The Civil Discord Symposium continued on Friday with a discussion about whether the United States was founded in 1619 or 1776.
Moderated by Justin Dyer, the inaugural Dean for the School of Civic Leadership, the debate-style dialogue featured Stephanie Shonekan and Adam Seagrave, associate professors at the University of Maryland and Arizona State University respectively.
Shonekan and Seagrave co-authored a book, “Race and the American Story,” earlier this year about a diversity, equity and inclusion program they created at the University of Missouri. They created the program for students to engage with topics like white privilege and microaggressions following a string of racist incidents on campus motivated by the 2014 shooting of Michael Brown.

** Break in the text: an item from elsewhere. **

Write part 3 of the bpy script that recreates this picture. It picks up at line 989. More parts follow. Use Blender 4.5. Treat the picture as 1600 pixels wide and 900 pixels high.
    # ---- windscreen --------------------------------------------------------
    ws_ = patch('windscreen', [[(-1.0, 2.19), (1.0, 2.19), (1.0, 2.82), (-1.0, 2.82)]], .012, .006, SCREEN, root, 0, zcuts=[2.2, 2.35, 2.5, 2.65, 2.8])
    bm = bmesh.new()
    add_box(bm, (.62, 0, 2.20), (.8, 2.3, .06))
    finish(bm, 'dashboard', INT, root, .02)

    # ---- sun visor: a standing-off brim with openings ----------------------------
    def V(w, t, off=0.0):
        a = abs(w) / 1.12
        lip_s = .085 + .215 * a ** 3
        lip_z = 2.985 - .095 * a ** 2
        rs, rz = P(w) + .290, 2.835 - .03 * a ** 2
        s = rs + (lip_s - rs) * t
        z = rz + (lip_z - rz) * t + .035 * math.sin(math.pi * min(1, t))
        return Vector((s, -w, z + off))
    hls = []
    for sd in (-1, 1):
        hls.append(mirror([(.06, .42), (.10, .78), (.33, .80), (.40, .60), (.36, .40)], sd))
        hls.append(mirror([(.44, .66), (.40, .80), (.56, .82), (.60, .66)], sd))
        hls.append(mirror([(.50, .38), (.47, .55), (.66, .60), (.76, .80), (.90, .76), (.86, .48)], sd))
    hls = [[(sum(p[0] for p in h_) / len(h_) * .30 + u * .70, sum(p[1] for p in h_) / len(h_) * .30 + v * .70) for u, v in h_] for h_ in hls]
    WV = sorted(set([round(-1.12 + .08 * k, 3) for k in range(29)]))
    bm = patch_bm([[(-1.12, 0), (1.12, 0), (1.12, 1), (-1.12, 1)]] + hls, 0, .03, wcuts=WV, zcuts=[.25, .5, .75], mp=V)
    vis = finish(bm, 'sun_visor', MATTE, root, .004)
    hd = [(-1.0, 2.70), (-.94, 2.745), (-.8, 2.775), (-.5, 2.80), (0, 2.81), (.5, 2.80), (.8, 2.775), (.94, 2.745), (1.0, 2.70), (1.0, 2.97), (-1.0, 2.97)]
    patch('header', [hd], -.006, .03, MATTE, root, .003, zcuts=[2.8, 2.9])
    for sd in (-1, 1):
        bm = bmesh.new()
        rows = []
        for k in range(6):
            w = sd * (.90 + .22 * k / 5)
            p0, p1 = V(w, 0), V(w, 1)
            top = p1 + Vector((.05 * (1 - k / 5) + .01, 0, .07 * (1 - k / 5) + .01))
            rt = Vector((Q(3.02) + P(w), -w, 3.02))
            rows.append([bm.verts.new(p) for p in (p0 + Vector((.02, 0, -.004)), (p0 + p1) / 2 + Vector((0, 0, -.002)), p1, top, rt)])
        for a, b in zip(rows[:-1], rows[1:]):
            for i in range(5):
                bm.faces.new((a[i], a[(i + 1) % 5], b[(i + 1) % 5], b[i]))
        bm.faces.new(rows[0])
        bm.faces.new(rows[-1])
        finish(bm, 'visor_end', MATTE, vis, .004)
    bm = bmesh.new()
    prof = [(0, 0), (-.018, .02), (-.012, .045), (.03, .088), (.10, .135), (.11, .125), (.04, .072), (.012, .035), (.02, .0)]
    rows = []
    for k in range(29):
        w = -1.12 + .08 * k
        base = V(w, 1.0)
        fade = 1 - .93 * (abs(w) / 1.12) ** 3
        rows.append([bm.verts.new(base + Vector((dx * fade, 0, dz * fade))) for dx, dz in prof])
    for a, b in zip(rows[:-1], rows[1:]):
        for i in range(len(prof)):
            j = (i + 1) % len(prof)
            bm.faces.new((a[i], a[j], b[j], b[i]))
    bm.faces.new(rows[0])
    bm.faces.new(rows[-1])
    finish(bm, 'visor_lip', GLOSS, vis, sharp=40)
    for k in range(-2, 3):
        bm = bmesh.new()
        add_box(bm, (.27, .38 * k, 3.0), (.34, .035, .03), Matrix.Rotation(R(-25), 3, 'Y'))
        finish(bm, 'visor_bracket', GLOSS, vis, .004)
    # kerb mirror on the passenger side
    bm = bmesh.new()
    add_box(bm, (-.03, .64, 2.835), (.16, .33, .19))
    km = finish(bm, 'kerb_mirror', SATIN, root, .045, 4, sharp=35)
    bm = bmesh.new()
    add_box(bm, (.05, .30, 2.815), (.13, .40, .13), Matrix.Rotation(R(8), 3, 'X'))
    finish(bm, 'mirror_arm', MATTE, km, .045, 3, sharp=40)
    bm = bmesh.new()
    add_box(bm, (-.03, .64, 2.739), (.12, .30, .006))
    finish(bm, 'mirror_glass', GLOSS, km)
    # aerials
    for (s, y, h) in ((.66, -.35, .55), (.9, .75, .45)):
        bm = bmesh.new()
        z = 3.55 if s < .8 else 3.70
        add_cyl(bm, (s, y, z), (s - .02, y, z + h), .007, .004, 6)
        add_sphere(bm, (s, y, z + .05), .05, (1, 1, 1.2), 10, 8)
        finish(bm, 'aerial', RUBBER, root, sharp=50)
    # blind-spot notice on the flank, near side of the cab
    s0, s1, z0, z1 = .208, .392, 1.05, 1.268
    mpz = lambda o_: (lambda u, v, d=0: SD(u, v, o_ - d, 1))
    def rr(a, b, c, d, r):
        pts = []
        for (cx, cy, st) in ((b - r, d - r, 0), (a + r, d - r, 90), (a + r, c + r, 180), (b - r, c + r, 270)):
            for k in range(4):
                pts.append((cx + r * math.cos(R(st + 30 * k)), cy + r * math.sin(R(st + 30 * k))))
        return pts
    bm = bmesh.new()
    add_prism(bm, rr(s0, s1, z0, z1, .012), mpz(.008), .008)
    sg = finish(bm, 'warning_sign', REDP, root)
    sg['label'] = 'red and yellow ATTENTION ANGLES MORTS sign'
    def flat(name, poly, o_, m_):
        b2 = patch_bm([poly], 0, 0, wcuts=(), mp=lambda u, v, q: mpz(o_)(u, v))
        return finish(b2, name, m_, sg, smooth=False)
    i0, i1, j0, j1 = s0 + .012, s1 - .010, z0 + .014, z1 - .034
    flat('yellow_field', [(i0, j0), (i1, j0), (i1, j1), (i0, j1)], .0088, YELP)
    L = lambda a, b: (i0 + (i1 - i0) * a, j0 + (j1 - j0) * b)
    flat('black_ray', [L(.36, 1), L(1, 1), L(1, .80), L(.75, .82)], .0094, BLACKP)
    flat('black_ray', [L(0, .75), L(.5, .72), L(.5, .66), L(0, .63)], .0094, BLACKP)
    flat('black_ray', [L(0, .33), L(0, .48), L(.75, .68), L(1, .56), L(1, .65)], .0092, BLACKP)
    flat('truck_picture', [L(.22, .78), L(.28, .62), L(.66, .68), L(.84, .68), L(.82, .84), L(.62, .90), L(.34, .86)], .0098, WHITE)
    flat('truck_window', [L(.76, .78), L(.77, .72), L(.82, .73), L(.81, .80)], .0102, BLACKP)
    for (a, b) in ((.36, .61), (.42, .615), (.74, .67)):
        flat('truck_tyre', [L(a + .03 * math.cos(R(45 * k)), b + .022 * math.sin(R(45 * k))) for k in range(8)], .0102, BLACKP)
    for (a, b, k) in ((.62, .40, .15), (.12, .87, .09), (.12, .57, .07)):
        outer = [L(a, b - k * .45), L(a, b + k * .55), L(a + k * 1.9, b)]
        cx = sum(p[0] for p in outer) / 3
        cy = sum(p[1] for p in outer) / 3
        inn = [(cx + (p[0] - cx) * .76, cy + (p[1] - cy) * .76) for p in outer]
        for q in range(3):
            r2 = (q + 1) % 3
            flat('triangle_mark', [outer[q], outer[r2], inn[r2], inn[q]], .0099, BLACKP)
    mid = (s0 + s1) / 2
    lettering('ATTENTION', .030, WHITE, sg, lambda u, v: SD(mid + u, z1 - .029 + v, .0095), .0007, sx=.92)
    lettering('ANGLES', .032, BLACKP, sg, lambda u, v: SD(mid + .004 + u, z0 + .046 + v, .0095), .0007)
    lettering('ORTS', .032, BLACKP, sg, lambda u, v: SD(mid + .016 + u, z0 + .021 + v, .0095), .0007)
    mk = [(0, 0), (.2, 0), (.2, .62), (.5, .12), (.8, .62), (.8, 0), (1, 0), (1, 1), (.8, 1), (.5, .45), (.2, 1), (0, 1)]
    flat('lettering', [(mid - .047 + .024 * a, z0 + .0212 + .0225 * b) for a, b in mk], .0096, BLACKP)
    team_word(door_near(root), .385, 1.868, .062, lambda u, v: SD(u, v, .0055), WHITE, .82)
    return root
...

Seagrave took the 1776 position. He compares ideas of life, liberty and pursuit of happiness in the Declaration of Independence to a river that stretches through American history, including both before and after 1776.
“To put it simply: 1619 as a narrative finds an important part of its significance in the ideals of 1776,” Seagrave said.
Shonekan took the 1619 stance, saying Black people are the ones who fought hardest for life, liberty and pursuit of happiness, and the narrative surrounding the inception of those ideals must include the year Black people first came to the country.
Shonekan emphasized the urgency of changing this narrative, given a recently passed Alabama bill that restricts discussing “divisive concepts” surrounding race. She said she worried this law will be used to erase Black history from Alabama schools.
“If we could go back and say, ‘let’s focus on 1619 and use that as a starting point,’ there would be no ambiguity there,” Shonekan said. “We wouldn’t get to a stage where we have entire states trying to erode or erase that history.”
Dyer asked whether the founding ideas of life, liberty and the pursuit of happiness were true at all in 1776 and if that impacts the panelists’ stance on America’s true founding.
Seagrave said the ideas in the Declaration of Independence not being fully implemented when they were written doesn’t make those ideals less true.
“The truths of 1776 are self-evident truths,” Seagrave said. “I think they are true always and for everyone, but I think that’s a different question than the question of whether they are always applied accurately.”
Shonekan said life, liberty, and the pursuit of happiness were ideals and truths at the time, but asked whether “the people who wrote them (were) truthful,” given that Black people still had to fight for their liberties during the Civil Rights Era.